Misalnya ayat-ayat tentang waris dalam QS. Al-Nisa’/4: 10 “ Allah
mensyari`atkan bagi mu tentang (bagian pusaka untuk) anakanakmu. Yaitu :
bahagian seorang anak lelaki sama dengan bahagian dua orang perempuan…”

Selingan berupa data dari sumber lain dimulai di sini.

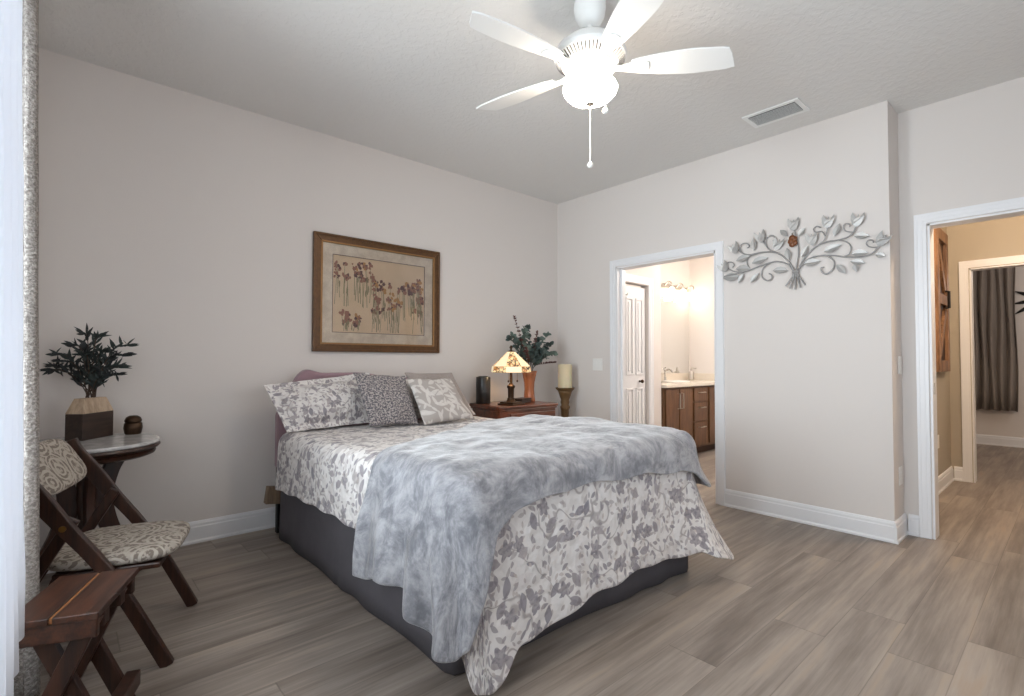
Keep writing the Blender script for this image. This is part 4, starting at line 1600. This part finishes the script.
fl_list = []
for k in range(20):
    fl_list.append((sx0 + 0.02 + 0.30 * rnd.random(), sz1 - 0.03 - 0.13 * rnd.random(), 0.22))
for k in range(9):
    fl_list.append((sx0 + 0.06 + 0.16 * rnd.random(), sz0 + 0.05 + 0.13 * rnd.random(), 0.1))
for k in range(38):
    u = rnd.random()
    fl_list.append((sx0 + 0.32 + 0.44 * u, sz0 + 0.16 + 0.24 * rnd.random(), 0.25))
for k in range(12):
    fl_list.append((sx1 - 0.12 * rnd.random(), sz0 + 0.2 + 0.24 * rnd.random(), 0.2))
for (cx, cz, ln) in fl_list:
    dd[0] += 0.0000015
    bx = cx + rnd.uniform(-0.02, 0.02)
    bz = max(sz0, cz - ln)
    w = rnd.uniform(0.0018, 0.0032)
    vs = [bm.verts.new(fr(bx - w, bz, dd[0])), bm.verts.new(fr(bx + w, bz, dd[0])), bm.verts.new(fr(cx + w * 0.6, cz, dd[0])), bm.verts.new(fr(cx - w * 0.6, cz, dd[0]))]
    bm.faces.new(vs).material_index = 3
    c_ = rnd.choice((1, 2, 2, 2, 4))
    for _ in range(6):
        blob(cx + rnd.uniform(-0.018, 0.018), cz + rnd.uniform(-0.02, 0.022), rnd.uniform(0.007, 0.015), c_ if rnd.random() < 0.7 else rnd.choice((1, 2)), rnd.uniform(0.8, 1.5))
    if rnd.random() < 0.6:
        blob(bx + rnd.uniform(-0.015, 0.015), (bz + cz) / 2, 0.005, 3, 6.0)
for f_ in bm.faces:
    f_.normal_update()
me = bpy.data.meshes.new('painted_sheet')
bm.transform(root_matrix(FP).inverted())
bm.to_mesh(me)
bm.free()
link('painted_sheet', me, mi_map, FP)
bm = B()
prism(bm, ((PX0 + 0.06, PZ0 + 0.06), (PX1 - 0.06, PZ0 + 0.06), (PX1 - 0.06, PZ1 - 0.06), (PX0 + 0.06, PZ1 - 0.06)), lambda a, b, d: fr(a, b, 0.015 + d), 0.002)
obj('glass', bm, M['glass'], FP, world=True)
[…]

Kandungan ayat di atas menjelaskan pembagian harta pusaka terhadap ahli waris,
baik anak-lelaki, anak perempuan, satu, dan atau banyak, orang tua (bapak dan
ibu) jika ada anak atau tidak ada anak, jika ada saudara atau tidak ada dan
seterusnya. Ayat harta warisan ini bersifat umum, kemudian dikhususkan
(takhsîsh) dengan Hadis Nabi yang melarang mewarisi harta peninggalan para
Nabi, berlainan agama, dan pembunuh.
3. Taqyîd
al-Muthlaq
Hadis membatasi kemutlakan ayat-ayat
al-Qur’an. Artinya al-Qur’an keterangannya secara mutlak, kemudian ditakhshish
dengan Hadis yang khusus. Sebagian ulama menyebut bayân taqyîd. Misalnya firman
Allah dalam QS. Al-Mâidah : 38
Yang artinya “Pencuri lelaki dan pencuri perempuan,
maka potonglah tangan-tangan mereka…” Pemotongan tangan pencuri dalam ayat di
atas secara mutlak nama tangan tanpa dijelaskan batas tangan yang harus
dipotong apakah dari pundak, sikut, dan pergelangan tangan. Kata tangan mutlak
meliputi hasta dari bahu pundak, lengan, dan sampai telapak tangan. Kemudian
pembatasan itu baharu dijelaskan dengan Hadis ketika ada seorang pencuri
tertangkap dan didatangkan ke hadapan Nabi dan diputuskan hukuman dengan
pemotongan tangan, maka Nabi memerintahkan agar percuri tersebut dipotong pada
pergelangan tangan.
c.
Bayân Tasyrî`î
Hadis
menciptakan hukum syari`at (tasyri`) yang belum dijelaskan oleh al-Qur’an. Para
ulama berbeda pendapat tentang fungsi Sunah sebagai dalil pada sesuatu hal yang
tidak disebutkan dalam al-Qur’an. Mayoritas mereka berpendapat bahwa Sunah
berdiri sendiri sebagai dalil hukum dan yang lain berpendapat bahwa Sunah
menetapkan dalil yang terkandung atau tersirat secara implisit dalam teks
al-Qur’an.
Misalnya
keharaman makan daging keledai ternak, keharaman setiap binatang yang
bertelalai, dan keharaman menikahi seorang wanita bersama bibik dan paman
wanitanya. Hadis tasyri` diterima oleh para ulama karena kapasitas Hadis juga
sebagai wahyu dari Allah swt yang menyatu dengan al-Qur’an, hakekatnya ia juga
merupakan penjelasan secara implisit dalam al-Qur’an.
Jelasnya, hubungan antara
Hadis dan al-Qur’an sangat integral keduanya tidak dapat dipisahkan antara satu
dengan lainnya, karena keduanya berdasrkan wahyu yang datang dari Allah swt
kepada Nabi Muhammad saw untuk disampaikan kepada umatnya, hanya proses penyampaiannya
dan periwayatannya yang berbeda. Sunnah mempunyai peran yang utama yakni
menjelaskan al-Qur’an baik secara eksplisit atau implisit, sehingga tidak ada
istilah kontra antara satu dengan lain.